Question

Length of barrel of a gun is l=5.0m and mass of the shell is ${{m}_{0}}=45\text{kg}$. During firing, combustion of the gunpowder takes place at a constant rate $r=2.0\times {{10}^{3}}\,\dfrac{\text{kg}}{\text{s}}$ , the gun-powder is completely transformed into gas of average molar mass $5.0\times {{10}^{-2}}\ \dfrac{\text{kg}}{\text{mol}}$ , temperature T = 1000 K of the gases remains fairly constant and displacement of the shell inside the barrel is proportional to ${{t}^{a}}$ (t is time and a is a constant). Neglecting all forces other than force of the propellant gas during firing, find the muzzle velocity of the shell.

Answer 1

Hint: The internal energy for the monatomic gas is given as:
$\Rightarrow U=\dfrac{3}{2}nRT$
Where, n is the number of the moles of gas, R is the gas constant and T is the temperature.

Complete step-by-step answer:
Given:
Length of the barrel, l = 5.0 m
Mass of the shell, ${{m}_{0}}=45\text{kg}$
Combustion rate, $r=2.0\times {{10}^{3}}\,\dfrac{\text{kg}}{\text{s}}$
Average molar mass, $5.0\times {{10}^{-2}}\ \dfrac{\text{kg}}{\text{mol}}$
Temperature T = 1000 K

Calculation:
The combustion rate is given in the question,
So, the Mass of the powder burnt at time dt is given as,
$\begin{aligned} & \Rightarrow n=\dfrac{r}{M}dt \\\ & \Rightarrow n=\dfrac{2.0\times {{10}^{3}}}{5.0\times {{10}^{-2}}}dt \\\ & \Rightarrow n=0.4\times {{10}^{5}}\times dt\ \text{mole} \\\ \end{aligned}$

The energy of the monatomic gas is given as:
$\begin{aligned} & \Rightarrow U=\dfrac{3}{2}nRT \\\ & \Rightarrow U=\dfrac{3}{2}\times 0.4\times {{10}^{5}}dt\times 1000\times 8.314 \\\ & \Rightarrow U=4.98\times {{10}^{8}}\ dt\ J \\\ \end{aligned}$ … (1)

Now, displacement of the shell inside the barrel is proportional to
$\begin{aligned} & \Rightarrow x\propto {{t}^{a}} \\\ & \Rightarrow x=k{{t}^{a}} \\\ & \Rightarrow \dfrac{x}{dx}=\dfrac{t}{adt} \\\ & \Rightarrow \dfrac{dx}{x}=\dfrac{tdx}{ax} \\\ & \Rightarrow dt=\dfrac{tdx}{ax} \\\ \end{aligned}$

Multiplying both side of equation by we get,
$\Rightarrow 4.98\times {{10}^{8}}\times dt=\dfrac{4.98\times {{10}^{8}}\times tdx}{ax}$ … (2)
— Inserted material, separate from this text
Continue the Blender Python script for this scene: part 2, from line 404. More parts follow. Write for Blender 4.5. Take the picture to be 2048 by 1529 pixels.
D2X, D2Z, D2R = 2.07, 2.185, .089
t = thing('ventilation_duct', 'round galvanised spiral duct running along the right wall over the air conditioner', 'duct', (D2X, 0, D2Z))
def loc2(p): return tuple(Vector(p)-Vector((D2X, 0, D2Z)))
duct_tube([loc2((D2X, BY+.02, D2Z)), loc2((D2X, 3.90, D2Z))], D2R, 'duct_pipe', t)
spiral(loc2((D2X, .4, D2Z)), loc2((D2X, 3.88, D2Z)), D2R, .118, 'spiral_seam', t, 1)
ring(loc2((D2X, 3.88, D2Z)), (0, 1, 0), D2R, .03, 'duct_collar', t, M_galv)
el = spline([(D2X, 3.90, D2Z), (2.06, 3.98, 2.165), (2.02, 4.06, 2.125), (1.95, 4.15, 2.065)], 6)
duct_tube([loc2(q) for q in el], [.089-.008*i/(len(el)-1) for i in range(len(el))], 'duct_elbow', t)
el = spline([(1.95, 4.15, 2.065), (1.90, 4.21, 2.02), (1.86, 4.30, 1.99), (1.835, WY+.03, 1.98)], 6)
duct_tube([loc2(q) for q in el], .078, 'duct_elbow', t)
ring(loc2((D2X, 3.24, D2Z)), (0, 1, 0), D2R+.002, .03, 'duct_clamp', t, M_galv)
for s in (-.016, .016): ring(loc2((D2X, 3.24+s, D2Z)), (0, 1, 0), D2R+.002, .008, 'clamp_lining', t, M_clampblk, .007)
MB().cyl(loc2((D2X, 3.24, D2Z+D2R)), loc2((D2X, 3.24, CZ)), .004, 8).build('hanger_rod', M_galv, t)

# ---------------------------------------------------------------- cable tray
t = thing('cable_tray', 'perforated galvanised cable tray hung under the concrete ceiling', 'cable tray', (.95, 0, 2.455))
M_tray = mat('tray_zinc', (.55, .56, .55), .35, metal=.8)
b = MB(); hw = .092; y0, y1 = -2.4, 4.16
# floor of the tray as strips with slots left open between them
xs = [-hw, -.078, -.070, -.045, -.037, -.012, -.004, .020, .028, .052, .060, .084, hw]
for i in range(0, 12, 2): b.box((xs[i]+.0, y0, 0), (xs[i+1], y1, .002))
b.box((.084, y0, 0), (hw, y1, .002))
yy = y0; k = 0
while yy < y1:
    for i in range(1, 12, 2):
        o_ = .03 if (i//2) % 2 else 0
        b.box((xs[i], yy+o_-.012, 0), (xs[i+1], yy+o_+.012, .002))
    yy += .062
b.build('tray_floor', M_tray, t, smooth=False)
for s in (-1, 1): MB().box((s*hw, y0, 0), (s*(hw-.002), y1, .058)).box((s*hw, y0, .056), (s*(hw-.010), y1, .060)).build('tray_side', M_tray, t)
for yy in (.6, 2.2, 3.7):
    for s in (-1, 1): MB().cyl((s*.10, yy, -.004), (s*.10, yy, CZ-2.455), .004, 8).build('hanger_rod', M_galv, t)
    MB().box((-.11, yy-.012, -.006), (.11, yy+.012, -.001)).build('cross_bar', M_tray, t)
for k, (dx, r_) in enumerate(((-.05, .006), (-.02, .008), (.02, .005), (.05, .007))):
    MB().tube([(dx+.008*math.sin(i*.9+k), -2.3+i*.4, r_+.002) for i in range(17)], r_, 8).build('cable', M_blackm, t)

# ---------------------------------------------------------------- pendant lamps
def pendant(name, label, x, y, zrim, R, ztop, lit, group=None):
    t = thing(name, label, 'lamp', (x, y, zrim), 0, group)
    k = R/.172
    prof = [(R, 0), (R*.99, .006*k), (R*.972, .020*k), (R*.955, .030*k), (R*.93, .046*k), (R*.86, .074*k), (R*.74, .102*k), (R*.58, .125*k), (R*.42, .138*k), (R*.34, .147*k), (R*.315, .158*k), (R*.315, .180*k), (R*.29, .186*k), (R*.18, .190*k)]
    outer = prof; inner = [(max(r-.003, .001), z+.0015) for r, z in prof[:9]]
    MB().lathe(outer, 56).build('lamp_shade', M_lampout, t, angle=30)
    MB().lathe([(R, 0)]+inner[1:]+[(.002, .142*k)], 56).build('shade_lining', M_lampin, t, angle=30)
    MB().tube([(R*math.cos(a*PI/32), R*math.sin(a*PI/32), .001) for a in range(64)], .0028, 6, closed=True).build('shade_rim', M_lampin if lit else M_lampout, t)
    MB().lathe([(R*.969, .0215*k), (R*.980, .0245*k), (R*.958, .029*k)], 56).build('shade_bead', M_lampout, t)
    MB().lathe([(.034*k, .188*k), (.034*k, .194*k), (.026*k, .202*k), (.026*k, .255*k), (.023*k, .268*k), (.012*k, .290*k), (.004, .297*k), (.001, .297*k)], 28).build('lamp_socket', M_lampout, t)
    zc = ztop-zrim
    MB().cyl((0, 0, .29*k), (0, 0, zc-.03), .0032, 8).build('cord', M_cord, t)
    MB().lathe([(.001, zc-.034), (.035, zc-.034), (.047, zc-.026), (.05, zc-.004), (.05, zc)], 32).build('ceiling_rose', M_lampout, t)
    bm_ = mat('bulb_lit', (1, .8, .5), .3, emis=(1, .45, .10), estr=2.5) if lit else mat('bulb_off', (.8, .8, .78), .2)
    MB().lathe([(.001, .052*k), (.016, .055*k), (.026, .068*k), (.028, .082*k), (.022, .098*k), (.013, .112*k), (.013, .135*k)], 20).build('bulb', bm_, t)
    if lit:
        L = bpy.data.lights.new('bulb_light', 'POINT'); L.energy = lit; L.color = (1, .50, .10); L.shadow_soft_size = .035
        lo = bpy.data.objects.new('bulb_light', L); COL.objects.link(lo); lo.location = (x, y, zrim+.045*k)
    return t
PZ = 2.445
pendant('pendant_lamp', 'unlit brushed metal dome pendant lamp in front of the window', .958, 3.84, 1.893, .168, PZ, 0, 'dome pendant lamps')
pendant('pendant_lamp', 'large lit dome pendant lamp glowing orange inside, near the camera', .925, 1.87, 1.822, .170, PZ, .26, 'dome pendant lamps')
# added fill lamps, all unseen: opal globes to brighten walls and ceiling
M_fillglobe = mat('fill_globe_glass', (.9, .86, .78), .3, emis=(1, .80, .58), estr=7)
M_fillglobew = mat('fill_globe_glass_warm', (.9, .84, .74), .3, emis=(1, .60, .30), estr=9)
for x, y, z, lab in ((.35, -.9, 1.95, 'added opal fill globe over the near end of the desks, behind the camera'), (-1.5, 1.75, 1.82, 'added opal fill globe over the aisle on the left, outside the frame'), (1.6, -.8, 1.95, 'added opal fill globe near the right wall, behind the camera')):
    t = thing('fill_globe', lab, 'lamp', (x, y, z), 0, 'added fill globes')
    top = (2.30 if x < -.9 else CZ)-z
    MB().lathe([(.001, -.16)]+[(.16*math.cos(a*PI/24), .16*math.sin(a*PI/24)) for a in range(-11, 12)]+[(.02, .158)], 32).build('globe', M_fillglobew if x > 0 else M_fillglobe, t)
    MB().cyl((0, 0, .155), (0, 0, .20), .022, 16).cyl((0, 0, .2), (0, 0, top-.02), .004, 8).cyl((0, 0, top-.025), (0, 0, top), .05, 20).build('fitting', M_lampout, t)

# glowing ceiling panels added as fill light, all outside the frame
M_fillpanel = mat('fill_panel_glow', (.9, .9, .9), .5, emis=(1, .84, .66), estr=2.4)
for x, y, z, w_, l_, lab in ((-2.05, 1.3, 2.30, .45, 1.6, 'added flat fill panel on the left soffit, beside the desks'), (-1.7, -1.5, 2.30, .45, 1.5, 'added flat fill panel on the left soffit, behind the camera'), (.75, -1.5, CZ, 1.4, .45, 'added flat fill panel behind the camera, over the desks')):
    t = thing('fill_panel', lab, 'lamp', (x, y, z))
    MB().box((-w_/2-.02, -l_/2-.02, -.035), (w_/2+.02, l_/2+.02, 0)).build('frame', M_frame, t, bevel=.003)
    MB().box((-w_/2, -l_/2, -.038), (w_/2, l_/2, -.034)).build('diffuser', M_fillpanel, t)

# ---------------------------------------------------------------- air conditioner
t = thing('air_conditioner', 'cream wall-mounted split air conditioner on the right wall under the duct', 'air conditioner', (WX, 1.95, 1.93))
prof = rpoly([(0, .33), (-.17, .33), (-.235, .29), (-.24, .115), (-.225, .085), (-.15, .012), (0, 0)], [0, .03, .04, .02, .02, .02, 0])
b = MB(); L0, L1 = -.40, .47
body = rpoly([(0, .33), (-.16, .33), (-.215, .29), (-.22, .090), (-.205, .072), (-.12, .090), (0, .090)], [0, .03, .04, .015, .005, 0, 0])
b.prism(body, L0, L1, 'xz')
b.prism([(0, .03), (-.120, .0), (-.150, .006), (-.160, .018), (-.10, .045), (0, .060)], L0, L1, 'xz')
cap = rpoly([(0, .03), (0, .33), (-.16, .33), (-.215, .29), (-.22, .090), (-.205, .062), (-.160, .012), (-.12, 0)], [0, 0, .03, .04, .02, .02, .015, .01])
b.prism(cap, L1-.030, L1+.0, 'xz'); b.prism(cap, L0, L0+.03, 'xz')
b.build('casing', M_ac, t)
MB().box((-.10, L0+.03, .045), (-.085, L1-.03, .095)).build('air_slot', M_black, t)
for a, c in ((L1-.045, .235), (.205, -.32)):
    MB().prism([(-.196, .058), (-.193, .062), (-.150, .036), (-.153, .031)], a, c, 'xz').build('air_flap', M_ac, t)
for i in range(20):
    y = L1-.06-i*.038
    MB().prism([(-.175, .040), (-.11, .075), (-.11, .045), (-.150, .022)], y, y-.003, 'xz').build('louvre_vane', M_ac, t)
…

Comparing equation (1) and (2):

The total energy transferred is given by,
$\begin{aligned} & \Rightarrow E=\int\limits_{0}^{5}{\dfrac{4.98\times {{10}^{8}}tdx}{ax}} \\\ & \Rightarrow E=\int\limits_{0}^{5}{\dfrac{4.98\times {{10}^{8}}tdx}{5a}} \\\ \end{aligned}$

This energy is balanced by the kinetic energy. So,
$\begin{aligned} & \Rightarrow \dfrac{1}{2}m{{v}^{2}}=\dfrac{4.98\times {{10}^{8}}tdx}{5a} \\\ & \Rightarrow v=\sqrt{\dfrac{2\times 4.98\times {{10}^{8}}tdx}{5am}} \\\ & \Rightarrow v=\sqrt{\dfrac{4.98\times {{10}^{8}}tdx}{45\times 5\times a}} \\\ & \Rightarrow v=0.47\times {{10}^{4}}\sqrt{\dfrac{t}{a}} \\\ \end{aligned}$

Note: The energy of the gas is balanced by the kinetic energy of the shell because the process of the combustion of the gas takes place only when the shell is fired. This combustion of gas converts the gunpowder in the gas.